DOL Fiduciary Rule Officially Dead
The Fifth Circuit Court of Appeals has issued its mandate effectively killing the Department of Labor’s fiduciary rule which attempted to eliminate conflicted retirement investment advice by placing certain restrictions on commission-based product recommendations.
After a six-week delay, the Fifth Circuit Court of Appeals has issued its mandate killing the Department of Labor’s fiduciary rule which attempted to eliminate conflicted retirement investment advice by placing certain restrictions on commission-based product recommendations. The mandate was expected on May 7th.
“It is ordered and adjudged that the judgment of the District Court is reversed and vacate the fiduciary rule in toto (meaning in its entirety),” the mandate states. The DOL must also pay the plaintiff’s court costs related to the appeal.
Plaintiffs in the Fifth Circuit case include the U.S. Chamber of Commerce, Securities Industry and Financial Markets Association, Financial Services Institute, Securities Industry and Financial Markets Association, among others.

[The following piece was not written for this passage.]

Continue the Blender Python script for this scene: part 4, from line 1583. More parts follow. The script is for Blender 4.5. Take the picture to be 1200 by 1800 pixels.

The Fifth Circuit vacated the controversial regulation in a 2-1 split decision, ruling that the DOL overstepped its authority in the investment advice arena. Last week, the DOL missed the deadline to appeal to the Supreme Court to the dismay of many rule proponents, including AARP and three attorneys general, whose unsuccessful last-ditch efforts to save the rule ultimately failed.

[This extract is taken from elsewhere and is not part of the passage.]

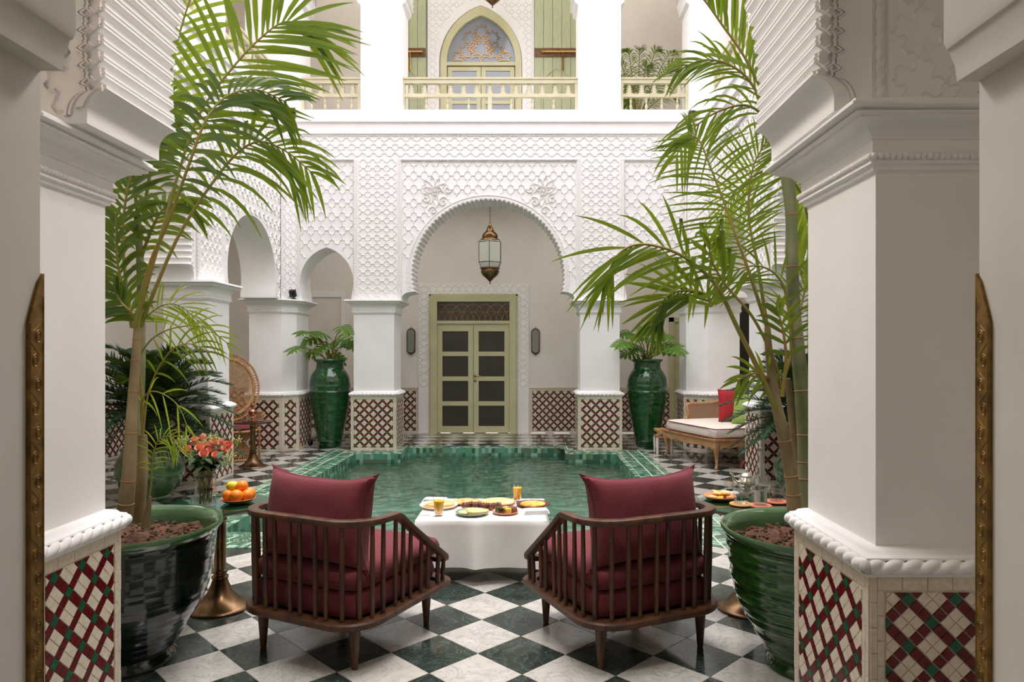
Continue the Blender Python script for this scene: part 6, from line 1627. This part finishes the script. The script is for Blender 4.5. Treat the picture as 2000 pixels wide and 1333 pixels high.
# ---- cycads
def cycad(cx, cy_, cz, R, n, label, seed, trunk_r, trunk_h):
    r_ = thing('cycad', label, 'cycad', (cx, cy_, cz))
    t = MB(); rd = random.Random(seed)
    t.lathe([(trunk_r*0.8, -trunk_h), (trunk_r, -trunk_h*0.6), (trunk_r*0.95, -0.1), (trunk_r*0.6, 0), (0, 0.03)], 20)
    for i in range(160):
        a = i*2.4; z = -trunk_h+trunk_h*i/160; t.tube([(trunk_r*0.9*math.cos(a), trunk_r*0.9*math.sin(a), z), (trunk_r*1.12*math.cos(a), trunk_r*1.12*math.sin(a), z+0.03)], [0.02, 0.006], 4)
    t.build('trunk', M['trunk'], r_, 40, fix=False)
    for k in range(n):
        a = 2.39996*k+0.2; el = math.radians(-22+95*(k/n)); r = R*(0.85+0.25*rd.random())
        d = Vector((math.cos(a)*math.cos(el), math.sin(a)*math.cos(el), math.sin(el)))
        hp = Vector((math.cos(a), math.sin(a), 0))
        sp = [Vector((0, 0, 0)), d*r*0.35, d*r*0.7+Vector((0, 0, -0.05*r)), d*r*0.92+hp*0.08*r+Vector((0, 0, -0.20*r))]
        up = (Vector((0, 0, 1))-d*d.z); up = up.normalized() if up.length > 0.1 else -hp
        frond(r_, sp, 46, 0.15, 0.0115, 0.12, (M['cycad'], M['cycad']), nrm=up, start=0.12, ang=(75, 35), rad=(0.008, 0.003), seed=seed*50+k, segs=2, jit=0.05, lprof=lambda f: min(1, 0.4+f*3)*(1-0.6*max(0, (f-0.7)/0.3)), gz=1)
    return r_
cycad(-3.80, 6.95, 0.92, 0.86, 64, 'broad dark green cycad in a round pot beside the left pier', 2, 0.15, 0.42)
cycad(2.80, 6.98, 0.86, 0.84, 56, 'dark green cycad leaning over the daybed on the right', 3, 0.15, 0.42)
def round_pot(x, y, R, h, label):
    r_ = thing('round_pot', label, 'pot', (x, y, 0))
    MB().lathe([(0, 0), (R*0.62, 0), (R*0.64, 0.02), (R*0.6, 0.035), (R*0.85, 0.12), (R, 0.25), (R*0.97, 0.36), (R*0.82, h-0.06), (R*0.78, h-0.03), (R*0.86, h-0.015), (R*0.86, h), (R*0.76, h), (R*0.74, h-0.05)], 40, caps=False).build('pot_body', M['glaze_cycad'], r_, 60)
    MB().lathe([(0, h-0.04), (R*0.76, h-0.05)], 24, caps=False).build('soil', M['soil'], r_, fix=False)
round_pot(-3.80, 6.95, 0.32, 0.52, 'round mottled green pot under the left cycad')
round_pot(2.80, 6.98, 0.32, 0.48, 'round mottled green pot under the right cycad')
# ---- palm on the upper gallery
up_ = thing('potted_palm', 'feather palm behind the upper right balustrade', 'palm', (P(1245, 200, 11.6).x, 11.6, F2+0.35))
b0 = Vector(up_.location)
for k, tipp in enumerate([(1225, 100), (1212, 150), (1250, 95), (1285, 98), (1318, 100), (1330, 120), (1300, 165), (1228, 175), (1265, 130), (1205, 120), (1320, 190), (1225, 205)]):
    tp_ = P(tipp[0], tipp[1], 11.6+0.5*math.sin(k*2))
    sp = [b0, b0.lerp(tp_, 0.4)+Vector((0, 0, 0.12)), b0.lerp(tp_, 0.8)+Vector((0, 0, 0.15)), tp_]
    frond(up_, sp, 24, 0.26, 0.011, 0.5, LM, seed=60+k, segs=2, base=b0, rad=(0.012, 0.004), nrm=(0, -1, 0.5), start=0.25)
upp = thing('planter', 'green planter of the upper gallery palm behind the balustrade', 'pot', (b0.x, b0.y, F2))
MB().lathe([(0, 0), (0.15, 0), (0.2, 0.30), (0.22, 0.34), (0.19, 0.34), (0, 0.31)], 24).build('pot_body', M['glaze_green'], upp, 50)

“The SEC has the expertise and authority to regulate brokers and dealers uniformly,” said the judges in their 65-page opinion. “DOL has no such statutory warrant, but far from confining the fiduciary rule to IRA investors’ transactions, DOL’s regulations effect dramatic industry-wide changes because it is impractical to separate IRA transactions from non-IRA securities advice and brokerage.”
“Rather than infringing on SEC turf, DOL ought to have deferred to Congress’s very specific Dodd-Frank delegations and conferred with and supported SEC practices to assist IRA and all other individual investors,” they added.
The fiduciary rule, which sought to redefine who is considered an investment advice fiduciary under the Employee Retirement Income Security Act of 1974, opened fierce debate on both sides of the issue.
Critics claimed the rule would be costly to implement and could introduce liability that would essentially end access to financial advice by retirement saviors of modest means who could not afford to pay directly for professional financial advice. Proponents argued that the rule was necessary to provide valuable safeguards to those very same investors.
With the DOL fiduciary rule dissolved, the Securities and Exchange Commission has taken the reins and is putting forth its own broker advice rules that are currently open for public comment.